Organization’s most significant environment-related challenge: “Engaging the right partners and vendors to work with and going after the right initiatives that are going to have the most impact. In this space there are lots of unknowns right now.”

WHITE PLAINS, N.Y.—Hawaii is a long way from White Plains, New York, headquarters of Starwood Hotels & Resorts Worldwide, but that is the distance Jennifer Bauchner traveled to take on the role of director, rooms and sustainability, North America Operations for Starwood. Bauchner, who is the first person at Starwood to have her current title, previously worked in several management positions at two resort properties in Hawaii.

Bauchner has been instrumental in helping Starwood not only launch a Sustainable Meetings Practices program (to be rolled out globally in 2011) but also an aggressive plan to reduce energy and water consumption at every one of Starwood’s 1,000 hotels by 2020. Specifically, Starwood is targeting a 30 percent reduction in energy use per available room and a 20 percent decrease in water consumption per available room. The initiative will apply to all of Starwood’s owned, managed, and franchised hotels around the world.

Bauchner says she is confident Starwood will reach its 2020 goals, adding that the company’s sustainability commitment is a selling point when it comes to growing the company’s brands.

“[Sustainability] is not a hard sell,” she says. “The developers we are talking with know that their customers are demanding it. It gives us another sales component. It is a good story when we are selling our brand.”

Waste is Next Target

Bauchner says Starwood is currently working on waste reduction goals to add to its energy and water reduction targets. “We will come out with a specific goal,” she says. “What we have found is that our hotels are already exploring waste reduction options.”
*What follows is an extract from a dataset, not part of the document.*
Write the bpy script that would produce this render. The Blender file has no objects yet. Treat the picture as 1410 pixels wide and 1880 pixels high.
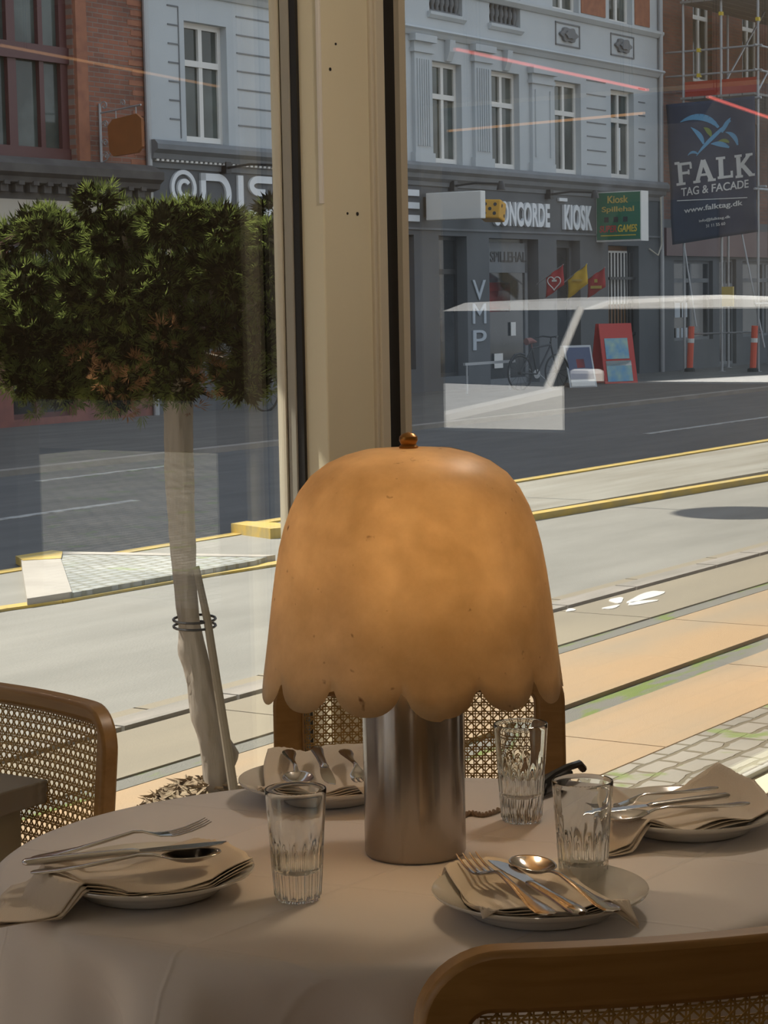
import bpy, bmesh, math, random
import numpy as np
from mathutils import Matrix, Vector
random.seed(7); RNG = np.random.default_rng(11)
PI = math.pi
C = bpy.context.scene.collection
scn = bpy.context.scene

# ------------------------------------------------------------------ camera
F = 3900.0; PITCH = math.atan(385/3900.0); ROLL = 0.0185; CAMZ = 1.49
cd = bpy.data.cameras.new('camera'); cam = bpy.data.objects.new('camera', cd); C.objects.link(cam)
fw = Vector((0, math.cos(PITCH), -math.sin(PITCH))); rt = Vector((1, 0, 0)); up = rt.cross(fw)
r2 = rt*math.cos(ROLL) - up*math.sin(ROLL); u2 = up*math.cos(ROLL) + rt*math.sin(ROLL)
Mc = Matrix((( r2.x, u2.x, -fw.x, 0), (r2.y, u2.y, -fw.y, 0), (r2.z, u2.z, -fw.z, CAMZ), (0, 0, 0, 1)))
cam.matrix_world = Mc
cd.sensor_fit = 'HORIZONTAL'; cd.sensor_width = 36.0; cd.lens = 36.0*F/1410.0
cd.clip_start = 0.05; cd.clip_end = 400
cd.dof.use_dof = False
scn.camera = cam

# ------------------------------------------------------------------ street frame (s along the street, p across it)
TH = math.radians(33.2); RS = PI/2 - TH
MS = Matrix.Rotation(RS, 4, 'Z')
FL = -0.20                      # restaurant floor
G = -0.30                       # street level

# ------------------------------------------------------------------ world, sun, exposure
w = bpy.data.worlds.new('sky'); scn.world = w; w.use_nodes = True
nt = w.node_tree; bg = nt.nodes['Background']
tc = nt.nodes.new('ShaderNodeTexCoord'); sx = nt.nodes.new('ShaderNodeSeparateXYZ'); cr = nt.nodes.new('ShaderNodeValToRGB')
nt.links.new(tc.outputs['Generated'], sx.inputs[0]); nt.links.new(sx.outputs['Z'], cr.inputs[0]); nt.links.new(cr.outputs[0], bg.inputs[0])
cr.color_ramp.elements[0].position = 0.0; cr.color_ramp.elements[0].color = (0.86, 0.90, 0.95, 1)
cr.color_ramp.elements[1].position = 0.6; cr.color_ramp.elements[1].color = (0.66, 0.78, 0.95, 1)
bg.inputs[1].default_value = 0.80
sl = bpy.data.lights.new('sun', 'SUN'); sl.energy = 6.0; sl.angle = 0.009; sl.color = (1.0, 0.92, 0.78)
so = bpy.data.objects.new('sun', sl); C.objects.link(so)
SUNL = Vector((-0.30, 1.0, 1.54))                      # towards the sun, street frame
sunw = MS.to_3x3() @ SUNL
so.rotation_euler = sunw.to_track_quat('Z', 'Y').to_euler(); so.location = (0, 0, 30)
vs = scn.view_settings
scn.display_settings.display_device = 'sRGB'
vs.view_transform = 'Standard'; vs.look = 'None'; vs.gamma = 1.0; vs.use_curve_mapping = False
vs.exposure = 0.46

# ------------------------------------------------------------------ materials
MATS = {}
def nm(name):
    m = bpy.data.materials.new(name); m.use_nodes = True; MATS[name] = m
    return m, m.node_tree, m.node_tree.nodes['Principled BSDF']
def mat(name, col, rough=0.6, metal=0.0, col2=None, scale=5.0, detail=4.0, bump=0.0, bscale=None, stretch=None, lo=0.35, hi=0.65, spec=0.5, coords='Object'):
    m, t, b = nm(name)
    b.inputs['Base Color'].default_value = (*col, 1); b.inputs['Roughness'].default_value = rough
    b.inputs['Metallic'].default_value = metal; b.inputs['Specular IOR Level'].default_value = spec
    tcn = t.nodes.new('ShaderNodeTexCoord'); mp = t.nodes.new('ShaderNodeMapping')
    t.links.new(tcn.outputs[coords], mp.inputs[0])
    if stretch: mp.inputs['Scale'].default_value = stretch
    if col2 is not None:
        n = t.nodes.new('ShaderNodeTexNoise'); n.inputs['Scale'].default_value = scale; n.inputs['Detail'].default_value = detail
        r = t.nodes.new('ShaderNodeValToRGB'); t.links.new(mp.outputs[0], n.inputs['Vector']); t.links.new(n.outputs['Fac'], r.inputs[0])
        r.color_ramp.elements[0].position = lo; r.color_ramp.elements[0].color = (*col, 1)
        r.color_ramp.elements[1].position = hi; r.color_ramp.elements[1].color = (*col2, 1)
        t.links.new(r.outputs[0], b.inputs['Base Color'])
    if bump:
        n2 = t.nodes.new('ShaderNodeTexNoise'); n2.inputs['Scale'].default_value = bscale or scale*4; n2.inputs['Detail'].default_value = 6
        bp = t.nodes.new('ShaderNodeBump'); bp.inputs['Strength'].default_value = bump; bp.inputs['Distance'].default_value = 0.01
        t.links.new(mp.outputs[0], n2.inputs['Vector']); t.links.new(n2.outputs['Fac'], bp.inputs['Height']); t.links.new(bp.outputs[0], b.inputs['Normal'])
    return m
def brick(name, c1, c2, mortar, bw, bh, ms=0.012, xz=True, rough=0.85, noise=0.25, bump=0.4, distort=0.0, offs=0.5, green=None, gscale=1.5, glo=0.56):
    m, t, b = nm(name)
    b.inputs['Roughness'].default_value = rough
    tcn = t.nodes.new('ShaderNodeTexCoord'); s = t.nodes.new('ShaderNodeSeparateXYZ'); c = t.nodes.new('ShaderNodeCombineXYZ')
    t.links.new(tcn.outputs['Object'], s.inputs[0])
    t.links.new(s.outputs['X'], c.inputs['X']); t.links.new(s.outputs['Z' if xz else 'Y'], c.inputs['Y'])
    vec = c.outputs[0]
    if distort:
        n = t.nodes.new('ShaderNodeTexNoise'); n.inputs['Scale'].default_value = 3.5; n.inputs['Detail'].default_value = 3
        t.links.new(c.outputs[0], n.inputs['Vector'])
        ma = t.nodes.new('ShaderNodeVectorMath'); ma.operation = 'MULTIPLY_ADD'
        ma.inputs[1].default_value = (distort,)*3; t.links.new(n.outputs['Color'], ma.inputs[0]); t.links.new(c.outputs[0], ma.inputs[2]); vec = ma.outputs[0]
    k = t.nodes.new('ShaderNodeTexBrick'); t.links.new(vec, k.inputs['Vector'])
    k.inputs['Color1'].default_value = (*c1, 1); k.inputs['Color2'].default_value = (*c2, 1); k.inputs['Mortar'].default_value = (*mortar, 1)
    k.inputs['Scale'].default_value = 1.0; k.inputs['Brick Width'].default_value = bw; k.inputs['Row Height'].default_value = bh
    k.inputs['Mortar Size'].default_value = ms; k.inputs['Mortar Smooth'].default_value = 0.3; k.offset = offs
    n = t.nodes.new('ShaderNodeTexNoise'); n.inputs['Scale'].default_value = 1.3; n.inputs['Detail'].default_value = 8; t.links.new(c.outputs[0], n.inputs['Vector'])
    mr = t.nodes.new('ShaderNodeMapRange'); mr.inputs[1].default_value = 0.3; mr.inputs[2].default_value = 0.7; mr.inputs[3].default_value = 1-noise; mr.inputs[4].default_value = 1+noise
    t.links.new(n.outputs['Fac'], mr.inputs[0])
    mx = t.nodes.new('ShaderNodeVectorMath'); mx.operation = 'SCALE'; t.links.new(k.outputs['Color'], mx.inputs[0]); t.links.new(mr.outputs[0], mx.inputs['Scale'])
    out = mx.outputs[0]
    if green:
        n3 = t.nodes.new('ShaderNodeTexNoise'); n3.inputs['Scale'].default_value = gscale; n3.inputs['Detail'].default_value = 5; t.links.new(c.outputs[0], n3.inputs['Vector'])
        m3 = t.nodes.new('ShaderNodeMapRange'); m3.inputs[1].default_value = glo; m3.inputs[2].default_value = glo+0.05; t.links.new(n3.outputs['Fac'], m3.inputs[0])
        mm = t.nodes.new('ShaderNodeMix'); mm.data_type = 'RGBA'; t.links.new(m3.outputs[0], mm.inputs[0]); t.links.new(out, mm.inputs[6]); mm.inputs[7].default_value = (*green, 1); out = mm.outputs[2]
    t.links.new(out, b.inputs['Base Color'])
    bp = t.nodes.new('ShaderNodeBump'); bp.inputs['Strength'].default_value = bump; bp.inputs['Distance'].default_value = 0.01; bp.invert = True
    t.links.new(k.outputs['Fac'], bp.inputs['Height']); t.links.new(bp.outputs[0], b.inputs['Normal'])
    return m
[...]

Those running Starwood properties are required to report monthly energy, water and waste data to Starwood as part of the company’s Environmental Initiative Assessment Survey. Starwood has been collecting such data since 2007.

“We can create annual reports using this data,” Bauchner says. “We can compare year over year. We report the data to the Carbon Disclosure Project.”

Starwood also has an Initiative Tracking Tool that is used to track green initiatives at its properties. The Tracking Tool is included at Starwood’s online Sustainability Resource Center, a reference area for all of Starwood’s sustainability-related initiatives. Even green building designs can be found there.

Starwood was the first company in the lodging industry to commit to building all of a brand’s hotels to Leadership in Energy and Environmental Design (LEED) standards. That brand is Element. Bauchner says there are now seven Elements open with two more opening this year.

High Marks for Element

“The brand continues to receive high guest satisfaction scores traditionally received by our luxury brands,” she says. “Guests do love the Element experience. Now that we have gotten LEED Volume Pre-certification for Element, it will help us grow the brand.”

When asked whether or not Starwood intends to make a similar commitment to LEED for its other brands, Bauchner says the company is exploring many different options while using its current LEED certified hotels as case studies to see what makes sense.   
 
“We are using what we have learned from Element to work with our other developers,” she says.

Bauchner explains that it was her time working in Hawaii that really got her interested in preserving the environment. “The land is of extreme importance there,” she says.

Few hotel companies have made a commitment to creating a corporate level sustainability position but that is beginning to change. Bauchner sees her role as director, rooms and sustainability, North America Operations as critical in getting more than 500 hotels to move in the same direction at the same time.